──────── Collected data ────────

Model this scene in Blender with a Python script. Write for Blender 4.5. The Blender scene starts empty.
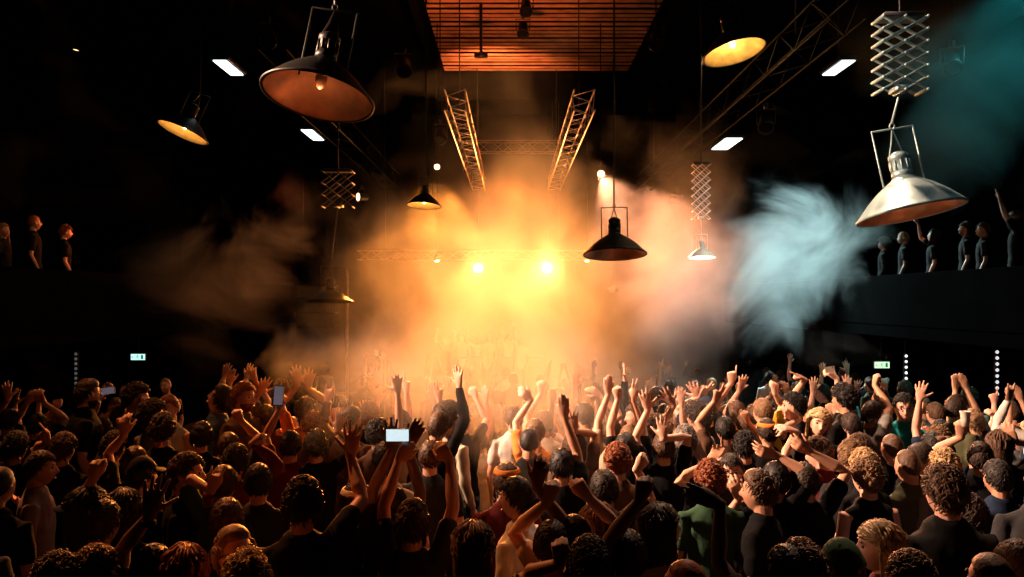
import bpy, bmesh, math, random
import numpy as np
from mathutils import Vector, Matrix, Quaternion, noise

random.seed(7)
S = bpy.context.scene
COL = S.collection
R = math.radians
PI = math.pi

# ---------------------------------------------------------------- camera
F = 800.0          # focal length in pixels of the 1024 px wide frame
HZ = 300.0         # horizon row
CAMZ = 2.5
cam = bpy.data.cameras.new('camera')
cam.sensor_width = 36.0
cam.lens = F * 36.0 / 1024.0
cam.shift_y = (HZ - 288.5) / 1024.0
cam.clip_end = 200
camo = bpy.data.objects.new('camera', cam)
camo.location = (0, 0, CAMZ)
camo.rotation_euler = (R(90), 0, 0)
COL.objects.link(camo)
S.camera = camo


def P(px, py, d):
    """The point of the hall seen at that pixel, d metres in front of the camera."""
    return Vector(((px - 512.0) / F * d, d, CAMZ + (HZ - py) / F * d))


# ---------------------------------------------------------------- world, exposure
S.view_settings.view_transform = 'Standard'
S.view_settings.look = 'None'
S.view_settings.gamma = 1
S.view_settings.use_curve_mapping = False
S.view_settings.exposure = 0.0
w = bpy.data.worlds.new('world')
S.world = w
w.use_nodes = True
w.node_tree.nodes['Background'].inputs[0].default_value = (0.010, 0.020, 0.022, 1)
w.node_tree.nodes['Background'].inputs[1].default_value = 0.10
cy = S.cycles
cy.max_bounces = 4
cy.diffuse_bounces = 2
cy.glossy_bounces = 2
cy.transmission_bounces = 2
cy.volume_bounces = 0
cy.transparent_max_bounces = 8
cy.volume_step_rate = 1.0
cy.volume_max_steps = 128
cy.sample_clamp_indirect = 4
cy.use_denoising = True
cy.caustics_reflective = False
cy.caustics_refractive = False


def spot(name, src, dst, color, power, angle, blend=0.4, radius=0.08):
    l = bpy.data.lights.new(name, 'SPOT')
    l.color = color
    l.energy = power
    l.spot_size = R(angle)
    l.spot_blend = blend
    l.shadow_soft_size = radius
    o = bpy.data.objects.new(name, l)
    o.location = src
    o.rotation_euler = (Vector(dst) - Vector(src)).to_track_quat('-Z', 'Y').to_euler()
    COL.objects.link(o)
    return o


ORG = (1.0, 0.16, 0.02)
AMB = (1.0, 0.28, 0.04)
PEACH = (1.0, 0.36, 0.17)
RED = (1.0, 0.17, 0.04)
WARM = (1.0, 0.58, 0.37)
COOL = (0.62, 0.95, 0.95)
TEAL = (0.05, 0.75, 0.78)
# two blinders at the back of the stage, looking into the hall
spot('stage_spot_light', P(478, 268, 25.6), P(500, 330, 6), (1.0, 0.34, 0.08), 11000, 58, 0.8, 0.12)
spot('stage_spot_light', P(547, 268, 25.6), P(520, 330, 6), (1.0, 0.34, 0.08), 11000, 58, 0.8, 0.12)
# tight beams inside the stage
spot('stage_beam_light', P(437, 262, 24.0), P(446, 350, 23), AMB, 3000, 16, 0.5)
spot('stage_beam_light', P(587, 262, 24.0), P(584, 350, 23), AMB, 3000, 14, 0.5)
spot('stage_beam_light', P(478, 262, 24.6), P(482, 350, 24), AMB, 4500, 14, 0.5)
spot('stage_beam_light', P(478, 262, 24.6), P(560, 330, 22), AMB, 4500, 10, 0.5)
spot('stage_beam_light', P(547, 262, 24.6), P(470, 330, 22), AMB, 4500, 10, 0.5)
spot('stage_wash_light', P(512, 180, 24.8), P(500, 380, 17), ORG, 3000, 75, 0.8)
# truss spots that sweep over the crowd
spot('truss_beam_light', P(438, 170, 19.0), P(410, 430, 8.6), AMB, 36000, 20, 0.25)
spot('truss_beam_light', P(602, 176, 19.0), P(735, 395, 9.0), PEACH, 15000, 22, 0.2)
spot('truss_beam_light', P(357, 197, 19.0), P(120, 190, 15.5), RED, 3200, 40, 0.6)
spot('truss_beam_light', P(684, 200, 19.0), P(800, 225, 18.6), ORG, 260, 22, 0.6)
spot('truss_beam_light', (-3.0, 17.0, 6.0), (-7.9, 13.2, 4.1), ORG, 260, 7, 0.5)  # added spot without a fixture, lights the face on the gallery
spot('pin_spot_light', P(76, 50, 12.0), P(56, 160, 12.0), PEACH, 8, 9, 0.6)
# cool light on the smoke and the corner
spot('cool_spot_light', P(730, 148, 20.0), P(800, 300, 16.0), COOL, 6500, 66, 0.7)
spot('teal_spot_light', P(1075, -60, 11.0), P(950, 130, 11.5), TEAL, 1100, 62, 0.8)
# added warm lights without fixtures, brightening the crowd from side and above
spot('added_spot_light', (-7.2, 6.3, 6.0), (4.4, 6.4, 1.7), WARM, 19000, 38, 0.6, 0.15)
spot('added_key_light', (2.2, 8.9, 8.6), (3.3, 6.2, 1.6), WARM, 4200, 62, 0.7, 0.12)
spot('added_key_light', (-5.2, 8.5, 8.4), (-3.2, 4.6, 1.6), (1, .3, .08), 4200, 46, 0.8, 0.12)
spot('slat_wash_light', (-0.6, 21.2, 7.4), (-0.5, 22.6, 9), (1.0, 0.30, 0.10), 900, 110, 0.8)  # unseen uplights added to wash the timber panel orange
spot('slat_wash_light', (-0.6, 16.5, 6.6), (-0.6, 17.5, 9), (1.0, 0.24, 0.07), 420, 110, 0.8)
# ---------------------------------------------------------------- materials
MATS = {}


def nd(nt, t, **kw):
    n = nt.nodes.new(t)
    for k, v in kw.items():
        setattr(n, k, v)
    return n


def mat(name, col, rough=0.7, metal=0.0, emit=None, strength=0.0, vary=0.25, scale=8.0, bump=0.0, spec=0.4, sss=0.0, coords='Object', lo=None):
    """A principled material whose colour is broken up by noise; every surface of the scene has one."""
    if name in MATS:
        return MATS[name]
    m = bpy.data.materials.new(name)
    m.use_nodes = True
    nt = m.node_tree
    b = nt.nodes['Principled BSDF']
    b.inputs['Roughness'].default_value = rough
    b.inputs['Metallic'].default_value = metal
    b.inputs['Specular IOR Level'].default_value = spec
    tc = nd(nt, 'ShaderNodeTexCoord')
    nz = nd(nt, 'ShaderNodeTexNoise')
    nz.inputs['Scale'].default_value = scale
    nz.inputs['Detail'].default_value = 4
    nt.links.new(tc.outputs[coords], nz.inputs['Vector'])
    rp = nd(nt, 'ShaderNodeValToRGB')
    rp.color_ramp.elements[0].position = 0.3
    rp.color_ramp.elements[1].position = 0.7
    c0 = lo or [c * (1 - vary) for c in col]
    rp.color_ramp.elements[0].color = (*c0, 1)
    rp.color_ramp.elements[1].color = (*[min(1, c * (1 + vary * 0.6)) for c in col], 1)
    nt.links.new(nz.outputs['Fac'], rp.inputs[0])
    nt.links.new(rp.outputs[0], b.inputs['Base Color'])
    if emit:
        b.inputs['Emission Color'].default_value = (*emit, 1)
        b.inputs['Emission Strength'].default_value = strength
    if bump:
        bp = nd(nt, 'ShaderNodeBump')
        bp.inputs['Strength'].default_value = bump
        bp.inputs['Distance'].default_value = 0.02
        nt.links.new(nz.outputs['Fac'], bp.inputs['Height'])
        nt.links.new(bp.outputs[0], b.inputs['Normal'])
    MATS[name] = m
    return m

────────

Starting with the first line of the data above and ending with the line containing "S.camera = camo", please restate every line exactly, leaving images out.

__Final result__
Model this scene in Blender with a Python script. Write for Blender 4.5. The Blender scene starts empty.
import bpy, bmesh, math, random
import numpy as np
from mathutils import Vector, Matrix, Quaternion, noise

random.seed(7)
S = bpy.context.scene
COL = S.collection
R = math.radians
PI = math.pi

# ---------------------------------------------------------------- camera
F = 800.0          # focal length in pixels of the 1024 px wide frame
HZ = 300.0         # horizon row
CAMZ = 2.5
cam = bpy.data.cameras.new('camera')
cam.sensor_width = 36.0
cam.lens = F * 36.0 / 1024.0
cam.shift_y = (HZ - 288.5) / 1024.0
cam.clip_end = 200
camo = bpy.data.objects.new('camera', cam)
camo.location = (0, 0, CAMZ)
camo.rotation_euler = (R(90), 0, 0)
COL.objects.link(camo)
S.camera = camo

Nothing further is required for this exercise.